Di tengah riuh rendah kampanye politik, TikTok yang dipenuhi konten edukatif setengah matang, dan masyarakat yang sibuk berburu diskon online, ada satu kabar yang sepi sorotan namun bernada nyaring bagi masa depan Indonesia, yaitu defisit Anggaran Pendapatan dan Belanja Negara (APBN) tahun 2025 melebar. Bukan hanya melebar, tapi sudah seperti celana kedodoran di pinggang ekonomi nasional.
Pemerintah memperkirakan defisit anggaran akan mencapai Rp 662 triliun atau 2,78% dari Produk Domestik Bruto (PDB), melampaui target semula sebesar Rp 616 triliun (2,53%). Dalam hitungan kasar, angka ini setara dengan puluhan juta ton beras, atau cukup untuk membiayai makan bergizi gratis seluruh siswa Indonesia selama lebih dari satu dekade. Itu pun jika tepat sasaran.

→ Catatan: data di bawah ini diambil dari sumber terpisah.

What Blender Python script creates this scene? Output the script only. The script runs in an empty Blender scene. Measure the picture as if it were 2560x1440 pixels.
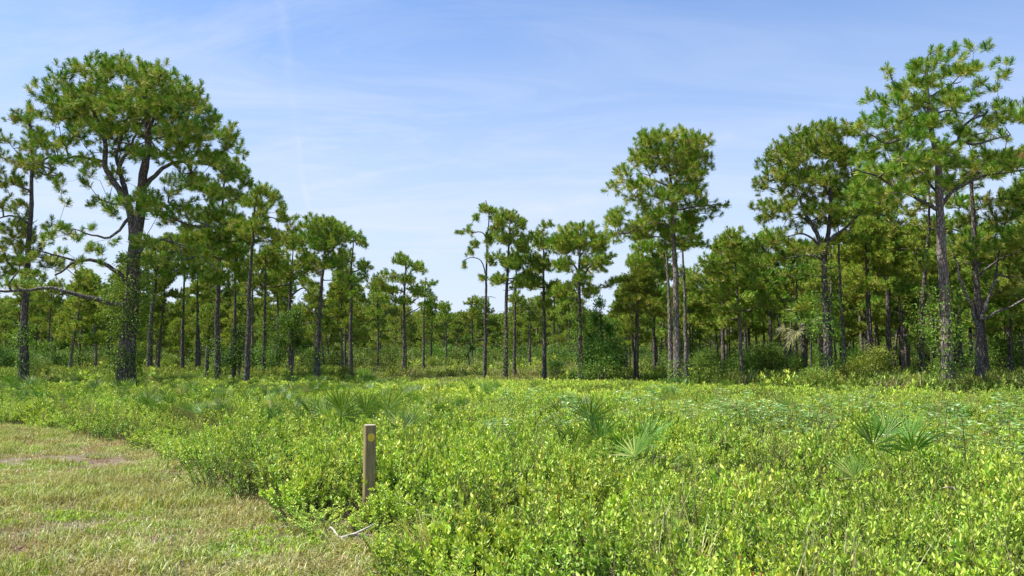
import bpy, math
import numpy as np
rng = np.random.default_rng(11)
PI = math.pi
F, HOR, CAMZ = 2000.0, 898.0, 1.6
TH = math.atan((HOR - 720) / F)
CT, ST = math.cos(TH), math.sin(TH)

# ------------------------------------------------------------------ scene, camera, light
sc = bpy.context.scene
col = sc.collection
cam_d = bpy.data.cameras.new('camera'); cam = bpy.data.objects.new('camera', cam_d); col.objects.link(cam)
cam.location = (0, 0, CAMZ); cam.rotation_euler = (PI / 2 + TH, 0, 0)
cam_d.sensor_width = 36; cam_d.lens = 36 * F / 2560; cam_d.clip_start = 0.1; cam_d.clip_end = 6000
sc.camera = cam
sc.view_settings.view_transform = 'Standard'; sc.view_settings.look = 'None'; sc.view_settings.gamma = 1
sc.view_settings.exposure = 0.97
sc.cycles.max_bounces = 6; sc.cycles.diffuse_bounces = 3; sc.cycles.glossy_bounces = 2
sc.cycles.transmission_bounces = 4; sc.cycles.transparent_max_bounces = 4
SUN_EL, SUN_AZ = math.radians(60), math.radians(-92)      # azimuth from +Y towards +X
sd = np.array([math.sin(SUN_AZ) * math.cos(SUN_EL), math.cos(SUN_AZ) * math.cos(SUN_EL), math.sin(SUN_EL)])
ld = bpy.data.lights.new('sun', 'SUN'); ld.energy = 4.6; ld.angle = math.radians(0.53); ld.color = (1.0, 0.955, 0.88)
lo = bpy.data.objects.new('sun', ld); col.objects.link(lo)
import mathutils
lo.rotation_euler = mathutils.Vector(sd).to_track_quat('Z', 'Y').to_euler(); lo.location = (-30, 0, 60)

class NT:
    def __init__(s, tree): s.t = tree; s.n = tree.nodes; s.l = tree.links
    def new(s, typ, **kw):
        n = s.n.new(typ)
        for k, v in kw.items():
            if k in n.inputs.keys() if isinstance(k, str) else False: n.inputs[k].default_value = v
            else: setattr(n, k, v)
        return n
    def link(s, a, b): s.l.new(a, b)
    def math(s, op, a, b=None, c=None, clamp=False):
        n = s.n.new('ShaderNodeMath'); n.operation = op; n.use_clamp = clamp
        for i, v in enumerate((a, b, c)):
            if v is None: continue
            if isinstance(v, (int, float)): n.inputs[i].default_value = v
            else: s.l.new(v, n.inputs[i])
        return n.outputs[0]
    def noise(s, vec, scale, detail=3, rough=0.5, dist=0.0, dim='3D'):
        n = s.n.new('ShaderNodeTexNoise'); n.noise_dimensions = dim
        n.inputs['Scale'].default_value = scale; n.inputs['Detail'].default_value = detail
        n.inputs['Roughness'].default_value = rough; n.inputs['Distortion'].default_value = dist
        if vec is not None: s.l.new(vec, n.inputs['Vector'])
        return n.outputs['Fac']
    def ramp(s, fac, stops, interp='LINEAR'):
        n = s.n.new('ShaderNodeValToRGB'); cr = n.color_ramp; cr.interpolation = interp
        while len(cr.elements) < len(stops): cr.elements.new(0.5)
        for e, (p, c) in zip(cr.elements, stops):
            e.position = p; e.color = (c[0], c[1], c[2], 1) if not isinstance(c, (int, float)) else (c, c, c, 1)
        s.l.new(fac, n.inputs[0]); return n.outputs[0]
    def mix(s, fac, a, b, mode='MIX'):
        n = s.n.new('ShaderNodeMix'); n.data_type = 'RGBA'; n.blend_type = mode
        for i, v in ((0, fac), (6, a), (7, b)):
            if isinstance(v, (int, float)): n.inputs[i].default_value = v
            elif isinstance(v, tuple): n.inputs[i].default_value = (*v, 1)
            else: s.l.new(v, n.inputs[i])
        return n.outputs[2]
    def mapping(s, vec, scale=(1, 1, 1), rot=(0, 0, 0), loc=(0, 0, 0)):
        n = s.n.new('ShaderNodeMapping'); n.inputs['Scale'].default_value = scale
        n.inputs['Rotation'].default_value = rot; n.inputs['Location'].default_value = loc
        s.l.new(vec, n.inputs['Vector']); return n.outputs[0]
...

Namun ironinya, anggaran sebesar itu bukan hasil dari perencanaan super matang atau kelebihan pemasukan, melainkan dari paduan penerimaan negara yang melorot dan belanja yang terus melonjak. Ibarat rumah yang dipaksa berdiri dengan pasak yang lebih tinggi dari tiangnya, maka robohnya tinggal menunggu waktu. Dan robohnya bukan soal jika, tapi soal kapan.
Di balik angka-angka makro yang terlihat kaku, terdapat narasi yang lebih hidup, yaitu tentang keanehan struktur fiskal, kebijakan yang tambal sulam, dan kecenderungan untuk selalu mencari jalan pintas daripada membenahi pondasi. Di sinilah kita menapaki kisah ekonomi Indonesia yang semakin tampak seperti sinetron: penuh drama, akting, dan ending yang menggantung.

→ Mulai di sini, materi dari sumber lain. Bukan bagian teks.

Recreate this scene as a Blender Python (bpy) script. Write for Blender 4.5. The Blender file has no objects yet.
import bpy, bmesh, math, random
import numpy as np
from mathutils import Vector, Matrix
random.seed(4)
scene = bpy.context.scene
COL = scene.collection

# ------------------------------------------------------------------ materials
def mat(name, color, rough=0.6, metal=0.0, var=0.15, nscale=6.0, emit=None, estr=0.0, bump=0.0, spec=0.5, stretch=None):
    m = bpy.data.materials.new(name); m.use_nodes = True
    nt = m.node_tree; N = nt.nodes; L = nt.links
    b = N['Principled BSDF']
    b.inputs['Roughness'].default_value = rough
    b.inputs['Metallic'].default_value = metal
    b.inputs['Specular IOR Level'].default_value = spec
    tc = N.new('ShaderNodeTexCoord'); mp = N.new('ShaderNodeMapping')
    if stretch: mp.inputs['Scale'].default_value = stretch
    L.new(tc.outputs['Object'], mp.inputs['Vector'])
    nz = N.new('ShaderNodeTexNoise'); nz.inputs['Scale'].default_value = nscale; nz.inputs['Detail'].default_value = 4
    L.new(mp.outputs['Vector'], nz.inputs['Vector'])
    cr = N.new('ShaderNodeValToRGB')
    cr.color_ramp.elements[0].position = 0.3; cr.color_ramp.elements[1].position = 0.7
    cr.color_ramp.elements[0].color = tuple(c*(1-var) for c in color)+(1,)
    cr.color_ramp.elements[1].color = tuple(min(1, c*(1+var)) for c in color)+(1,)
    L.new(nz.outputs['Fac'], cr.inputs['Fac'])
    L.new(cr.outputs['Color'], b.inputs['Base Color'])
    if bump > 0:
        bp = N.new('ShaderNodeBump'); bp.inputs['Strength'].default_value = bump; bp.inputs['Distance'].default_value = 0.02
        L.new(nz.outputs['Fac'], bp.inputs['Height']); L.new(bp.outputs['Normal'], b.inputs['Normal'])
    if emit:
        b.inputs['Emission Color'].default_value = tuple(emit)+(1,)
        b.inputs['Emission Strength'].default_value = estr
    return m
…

Ketika Dompet Negara Bocor di Banyak Sisi
Penerimaan negara adalah tumpuan utama untuk menanggung beban belanja pemerintah. Seperti seseorang yang ingin membeli rumah impian, tetapi gaji bulanannya terus terpotong cicilan motor, asuransi, dan sedekah wajib keluarga. Begitu pula kondisi APBN saat ini: target penerimaan pajak dipangkas sebesar Rp 112,4 triliun dari yang semula dirancang. Bukan karena rakyat tiba-tiba miskin massal atau perusahaan semua bangkrut, melainkan karena target yang sejak awal sudah terlalu optimistis, ditambah kebijakan yang tak banyak berubah.
Meski para pembuat kebijakan bersumpah sudah memperluas basis pajak dan mengoptimalkan digitalisasi pajak, nyatanya penerimaan tak sebanding dengan ekspektasi. Rasio pajak terhadap PDB Indonesia masih berada di angka sekitar 10–11%, jauh tertinggal dari rerata negara-negara OECD yang mencapai 33%. Artinya, negara kita memungut pajak dengan tangan kecil untuk membiayai kebutuhan yang besar.

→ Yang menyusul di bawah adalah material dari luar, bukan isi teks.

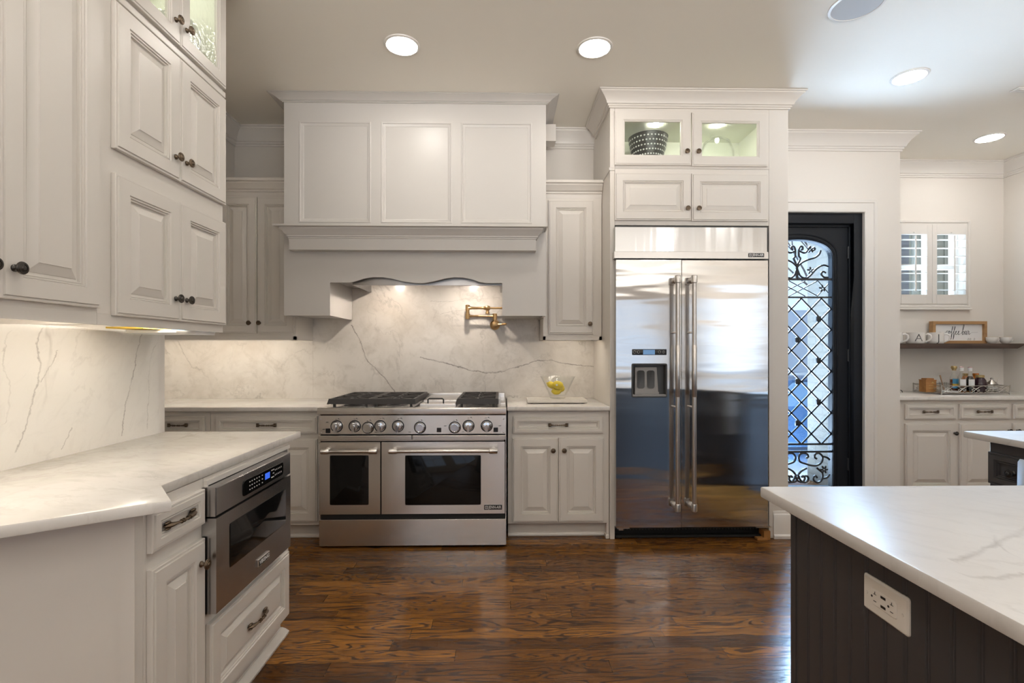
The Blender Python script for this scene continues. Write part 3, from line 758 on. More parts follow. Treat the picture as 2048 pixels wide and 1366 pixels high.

Tak hanya itu, sektor lain yang dulu jadi penyumbang, seperti dividen BUMN, kini mulai dialihkan ke tempat lain—ke Lembaga Pengelola Investasi yang bernama Danantara. Lembaga ini konon katanya akan mengelola investasi negara lebih optimal. Tapi seperti menaruh uang warisan di startup anak teman pejabat, hasilnya belum jelas, risikonya besar, dan yang bertanggung jawab… ya, kita semua.
Pajak barang mewah yang mestinya bisa jadi ladang emas juga belum tergarap maksimal. Jet pribadi, jam tangan mewah, bahkan kapal pesiar, tak semuanya tersentuh PPN secara adil. Di sisi lain, rakyat kecil tetap membayar pajak dari setiap bungkus rokok dan bensin motor bebek mereka. Sebuah ironi fiskal yang tak lekang oleh waktu.
Belanja Negara: Antara Mimpi Indah dan Realitas Anggaran
Di sisi belanja, pemerintah tampaknya tengah mengalami semacam fiscal euphoria. Meskipun sudah dilakukan berbagai efisiensi, total belanja negara tetap membengkak hingga menyentuh Rp 3.527 triliun. Angka ini bukan main-main. Sebagian besar dari belanja ini digunakan untuk menjalankan program-program besar seperti makan bergizi gratis bagi siswa, program ketahanan pangan, hingga berbagai proyek strategis nasional yang terdaftar namun kadang tak tercatat dampaknya.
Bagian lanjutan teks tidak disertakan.